__Problem__
Copy each line below without leaving any out.
━━━━━━━━━━━━━━━━
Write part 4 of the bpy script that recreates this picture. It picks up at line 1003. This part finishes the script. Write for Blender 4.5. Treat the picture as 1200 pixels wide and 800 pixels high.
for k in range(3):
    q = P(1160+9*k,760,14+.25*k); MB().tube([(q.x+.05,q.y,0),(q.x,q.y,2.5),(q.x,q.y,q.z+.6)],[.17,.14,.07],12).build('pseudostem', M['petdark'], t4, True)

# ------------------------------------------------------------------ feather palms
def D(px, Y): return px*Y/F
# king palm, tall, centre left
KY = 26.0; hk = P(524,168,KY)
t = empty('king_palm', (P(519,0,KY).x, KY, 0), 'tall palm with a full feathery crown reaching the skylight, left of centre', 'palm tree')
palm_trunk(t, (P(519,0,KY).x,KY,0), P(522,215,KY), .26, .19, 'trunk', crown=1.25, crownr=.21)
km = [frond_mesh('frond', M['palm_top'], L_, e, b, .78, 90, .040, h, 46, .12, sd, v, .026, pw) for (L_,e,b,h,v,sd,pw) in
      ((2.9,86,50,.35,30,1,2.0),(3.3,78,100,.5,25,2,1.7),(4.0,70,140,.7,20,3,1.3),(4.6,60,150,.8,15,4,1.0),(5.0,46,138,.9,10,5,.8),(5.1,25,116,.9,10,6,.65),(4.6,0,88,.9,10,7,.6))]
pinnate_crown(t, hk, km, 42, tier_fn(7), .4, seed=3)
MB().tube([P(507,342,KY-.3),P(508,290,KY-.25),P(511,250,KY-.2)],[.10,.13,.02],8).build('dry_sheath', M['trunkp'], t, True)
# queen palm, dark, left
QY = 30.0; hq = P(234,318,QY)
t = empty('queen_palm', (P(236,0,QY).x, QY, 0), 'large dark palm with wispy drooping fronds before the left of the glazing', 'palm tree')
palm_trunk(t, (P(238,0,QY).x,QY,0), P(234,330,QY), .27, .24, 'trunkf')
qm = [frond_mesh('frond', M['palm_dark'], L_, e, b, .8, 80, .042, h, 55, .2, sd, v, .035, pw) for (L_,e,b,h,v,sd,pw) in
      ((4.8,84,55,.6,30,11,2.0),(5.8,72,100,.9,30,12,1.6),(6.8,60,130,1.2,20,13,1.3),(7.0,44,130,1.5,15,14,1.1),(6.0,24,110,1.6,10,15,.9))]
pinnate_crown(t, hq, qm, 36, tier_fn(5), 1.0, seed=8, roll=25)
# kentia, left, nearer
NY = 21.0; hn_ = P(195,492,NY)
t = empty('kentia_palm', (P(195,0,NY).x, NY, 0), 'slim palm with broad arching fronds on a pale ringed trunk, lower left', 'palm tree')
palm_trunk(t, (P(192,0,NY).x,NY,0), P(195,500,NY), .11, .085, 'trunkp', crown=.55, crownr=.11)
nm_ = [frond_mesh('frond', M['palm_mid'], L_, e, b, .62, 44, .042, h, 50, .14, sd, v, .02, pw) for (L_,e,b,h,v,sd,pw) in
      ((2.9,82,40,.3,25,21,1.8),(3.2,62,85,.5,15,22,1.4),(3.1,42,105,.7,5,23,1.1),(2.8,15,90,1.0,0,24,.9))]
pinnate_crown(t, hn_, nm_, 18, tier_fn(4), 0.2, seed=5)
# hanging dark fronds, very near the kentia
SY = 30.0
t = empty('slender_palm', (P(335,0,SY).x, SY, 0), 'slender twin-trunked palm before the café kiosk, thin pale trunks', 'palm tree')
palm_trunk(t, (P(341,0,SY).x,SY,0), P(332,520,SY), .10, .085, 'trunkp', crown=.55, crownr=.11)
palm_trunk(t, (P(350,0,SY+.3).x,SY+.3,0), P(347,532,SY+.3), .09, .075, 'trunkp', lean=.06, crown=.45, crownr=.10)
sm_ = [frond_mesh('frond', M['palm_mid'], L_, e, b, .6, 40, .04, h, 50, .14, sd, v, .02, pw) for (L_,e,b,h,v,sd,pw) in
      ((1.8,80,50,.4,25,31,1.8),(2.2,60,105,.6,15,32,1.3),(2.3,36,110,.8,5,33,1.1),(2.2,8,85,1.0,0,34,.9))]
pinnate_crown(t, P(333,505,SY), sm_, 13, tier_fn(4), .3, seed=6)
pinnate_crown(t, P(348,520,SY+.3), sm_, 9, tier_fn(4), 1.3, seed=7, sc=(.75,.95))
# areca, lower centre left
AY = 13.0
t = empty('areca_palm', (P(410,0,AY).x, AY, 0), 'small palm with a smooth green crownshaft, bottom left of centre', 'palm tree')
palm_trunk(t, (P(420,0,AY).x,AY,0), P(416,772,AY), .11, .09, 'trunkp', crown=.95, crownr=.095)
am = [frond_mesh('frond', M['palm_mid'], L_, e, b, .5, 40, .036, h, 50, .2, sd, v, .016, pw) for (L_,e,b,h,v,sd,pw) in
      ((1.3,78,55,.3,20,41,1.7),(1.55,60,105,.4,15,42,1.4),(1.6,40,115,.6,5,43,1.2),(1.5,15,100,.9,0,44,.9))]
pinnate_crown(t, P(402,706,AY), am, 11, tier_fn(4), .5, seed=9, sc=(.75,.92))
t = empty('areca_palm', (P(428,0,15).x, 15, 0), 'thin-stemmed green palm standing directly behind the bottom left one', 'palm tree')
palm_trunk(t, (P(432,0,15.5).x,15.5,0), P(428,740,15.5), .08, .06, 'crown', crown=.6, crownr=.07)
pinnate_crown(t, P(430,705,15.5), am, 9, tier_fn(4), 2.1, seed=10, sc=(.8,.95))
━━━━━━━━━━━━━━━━
__Response to the task__
Write part 4 of the bpy script that recreates this picture. It picks up at line 1003. This part finishes the script. Write for Blender 4.5. Treat the picture as 1200 pixels wide and 800 pixels high.
for k in range(3):
    q = P(1160+9*k,760,14+.25*k); MB().tube([(q.x+.05,q.y,0),(q.x,q.y,2.5),(q.x,q.y,q.z+.6)],[.17,.14,.07],12).build('pseudostem', M['petdark'], t4, True)

# ------------------------------------------------------------------ feather palms
def D(px, Y): return px*Y/F
# king palm, tall, centre left
KY = 26.0; hk = P(524,168,KY)
t = empty('king_palm', (P(519,0,KY).x, KY, 0), 'tall palm with a full feathery crown reaching the skylight, left of centre', 'palm tree')
palm_trunk(t, (P(519,0,KY).x,KY,0), P(522,215,KY), .26, .19, 'trunk', crown=1.25, crownr=.21)
km = [frond_mesh('frond', M['palm_top'], L_, e, b, .78, 90, .040, h, 46, .12, sd, v, .026, pw) for (L_,e,b,h,v,sd,pw) in
      ((2.9,86,50,.35,30,1,2.0),(3.3,78,100,.5,25,2,1.7),(4.0,70,140,.7,20,3,1.3),(4.6,60,150,.8,15,4,1.0),(5.0,46,138,.9,10,5,.8),(5.1,25,116,.9,10,6,.65),(4.6,0,88,.9,10,7,.6))]
pinnate_crown(t, hk, km, 42, tier_fn(7), .4, seed=3)
MB().tube([P(507,342,KY-.3),P(508,290,KY-.25),P(511,250,KY-.2)],[.10,.13,.02],8).build('dry_sheath', M['trunkp'], t, True)
# queen palm, dark, left
QY = 30.0; hq = P(234,318,QY)
t = empty('queen_palm', (P(236,0,QY).x, QY, 0), 'large dark palm with wispy drooping fronds before the left of the glazing', 'palm tree')
palm_trunk(t, (P(238,0,QY).x,QY,0), P(234,330,QY), .27, .24, 'trunkf')
qm = [frond_mesh('frond', M['palm_dark'], L_, e, b, .8, 80, .042, h, 55, .2, sd, v, .035, pw) for (L_,e,b,h,v,sd,pw) in
      ((4.8,84,55,.6,30,11,2.0),(5.8,72,100,.9,30,12,1.6),(6.8,60,130,1.2,20,13,1.3),(7.0,44,130,1.5,15,14,1.1),(6.0,24,110,1.6,10,15,.9))]
pinnate_crown(t, hq, qm, 36, tier_fn(5), 1.0, seed=8, roll=25)
# kentia, left, nearer
NY = 21.0; hn_ = P(195,492,NY)
t = empty('kentia_palm', (P(195,0,NY).x, NY, 0), 'slim palm with broad arching fronds on a pale ringed trunk, lower left', 'palm tree')
palm_trunk(t, (P(192,0,NY).x,NY,0), P(195,500,NY), .11, .085, 'trunkp', crown=.55, crownr=.11)
nm_ = [frond_mesh('frond', M['palm_mid'], L_, e, b, .62, 44, .042, h, 50, .14, sd, v, .02, pw) for (L_,e,b,h,v,sd,pw) in
      ((2.9,82,40,.3,25,21,1.8),(3.2,62,85,.5,15,22,1.4),(3.1,42,105,.7,5,23,1.1),(2.8,15,90,1.0,0,24,.9))]
pinnate_crown(t, hn_, nm_, 18, tier_fn(4), 0.2, seed=5)
# hanging dark fronds, very near the kentia
SY = 30.0
t = empty('slender_palm', (P(335,0,SY).x, SY, 0), 'slender twin-trunked palm before the café kiosk, thin pale trunks', 'palm tree')
palm_trunk(t, (P(341,0,SY).x,SY,0), P(332,520,SY), .10, .085, 'trunkp', crown=.55, crownr=.11)
palm_trunk(t, (P(350,0,SY+.3).x,SY+.3,0), P(347,532,SY+.3), .09, .075, 'trunkp', lean=.06, crown=.45, crownr=.10)
sm_ = [frond_mesh('frond', M['palm_mid'], L_, e, b, .6, 40, .04, h, 50, .14, sd, v, .02, pw) for (L_,e,b,h,v,sd,pw) in
      ((1.8,80,50,.4,25,31,1.8),(2.2,60,105,.6,15,32,1.3),(2.3,36,110,.8,5,33,1.1),(2.2,8,85,1.0,0,34,.9))]
pinnate_crown(t, P(333,505,SY), sm_, 13, tier_fn(4), .3, seed=6)
pinnate_crown(t, P(348,520,SY+.3), sm_, 9, tier_fn(4), 1.3, seed=7, sc=(.75,.95))
# areca, lower centre left
AY = 13.0
t = empty('areca_palm', (P(410,0,AY).x, AY, 0), 'small palm with a smooth green crownshaft, bottom left of centre', 'palm tree')
palm_trunk(t, (P(420,0,AY).x,AY,0), P(416,772,AY), .11, .09, 'trunkp', crown=.95, crownr=.095)
am = [frond_mesh('frond', M['palm_mid'], L_, e, b, .5, 40, .036, h, 50, .2, sd, v, .016, pw) for (L_,e,b,h,v,sd,pw) in
      ((1.3,78,55,.3,20,41,1.7),(1.55,60,105,.4,15,42,1.4),(1.6,40,115,.6,5,43,1.2),(1.5,15,100,.9,0,44,.9))]
pinnate_crown(t, P(402,706,AY), am, 11, tier_fn(4), .5, seed=9, sc=(.75,.92))
t = empty('areca_palm', (P(428,0,15).x, 15, 0), 'thin-stemmed green palm standing directly behind the bottom left one', 'palm tree')
palm_trunk(t, (P(432,0,15.5).x,15.5,0), P(428,740,15.5), .08, .06, 'crown', crown=.6, crownr=.07)
pinnate_crown(t, P(430,705,15.5), am, 9, tier_fn(4), 2.1, seed=10, sc=(.8,.95))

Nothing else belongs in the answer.